Underneath Sugar Loaf Hill in the foothills to the right or east of Garapan the face of a young Marine had been blown away. An enemy gunner had shot him as he slithered forward over a rock. The bullet tore off the top of his head and sent his helmet clanging against the rocks. Blood spattered on a nearby sergeant.
“Goddam it, Mac!” the sergeant roared to everyone with hearing. “Let’s go up and get those bastards!”
They went up, hanging onto stone knobs with one hand, hurling grenades with the other-sometimes shot from their holds and dropped to the boulders below-but going up, up and over, cleaning out the caves and taking Sugar Loaf Hill.
Then they descended on Garapan to the west. They fought into Royal Palm Park and gaped at the 40-foot stone shaft supporting the figure of a Japanese statesman. He wore western dress. He was 10 feet tall.
/> “Hell’s fire!” a Marine swore with fervent irreverence. “This must be the guy that told ‘em they was bullet-proof!”

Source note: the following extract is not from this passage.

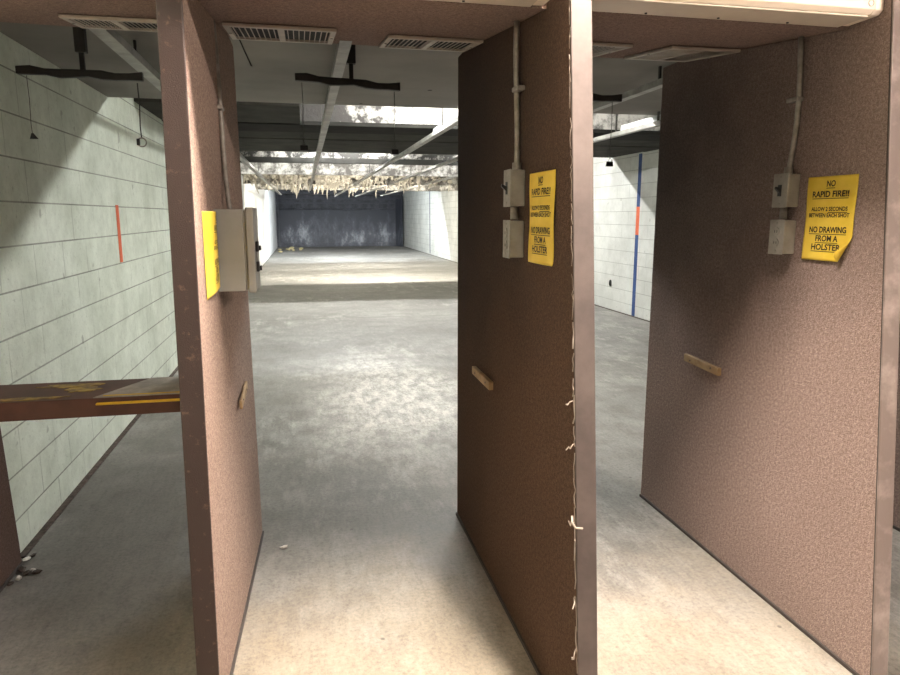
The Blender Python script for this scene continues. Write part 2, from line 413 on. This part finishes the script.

The conquerors of Tapotchau and The Pimples were coming down from the mountains. Their faces were smeared with dirt and grimy with beard stubble. Their dungarees were stiff with sweat and dried earth. Their hands were black. They were walking as wooden men with leaden feet. But now, those dull sunken eyes were beginning to gleam. For they had seen the blue beckoning water of Tanapag Harbor, and the tanks had begun to lead them down the last hills to the canefields below.
And there were the Japanese-running.
They were being flushed from their foxholes by the roaring 75’s of the Shermans. They were in full view, and the Marines were rushing down the hill, dropping to their knees, firing, jumping up and running forward to fire again, their gaunt faces suddenly alive with victory, their eyes glittering with a fierce joy.
They came down the hill and swept through the canebrake and halted a few hundred yards short of the harbor, while to their left rear the Marines in Garapan began attacking up to them.
“Slaughterhouse is back!” a Marine sergeant in Garapan yelled, and the men of the Third Battalion, Second, understood him to mean that Lieutenant Colonel Arnold Johnston had returned to command them. Johnston had brought the battalion into Saipan, had been wounded twice and then evacuated. But now, on the morning of July 3, he had rejoined the outfit and taken over from Major Throneson.
“Crazy Gyrene bastard!” the sergeant swore. “He’s dead but he won’t lie down. He’s back there stompin’ around on one gimp leg and a Jap cane.”
He was, and Lieutenant Colonel John Easley had also come back for the attack to the harbor. He had been wounded on D-Day while leading the Third Battalion, Sixth, ashore. There were many men in the ranks like Johnston and Easley fighting up to Tanapag with bandaged bodies, helping to overrun the few snipers standing between themselves and the big seaplane base the Japanese had built there.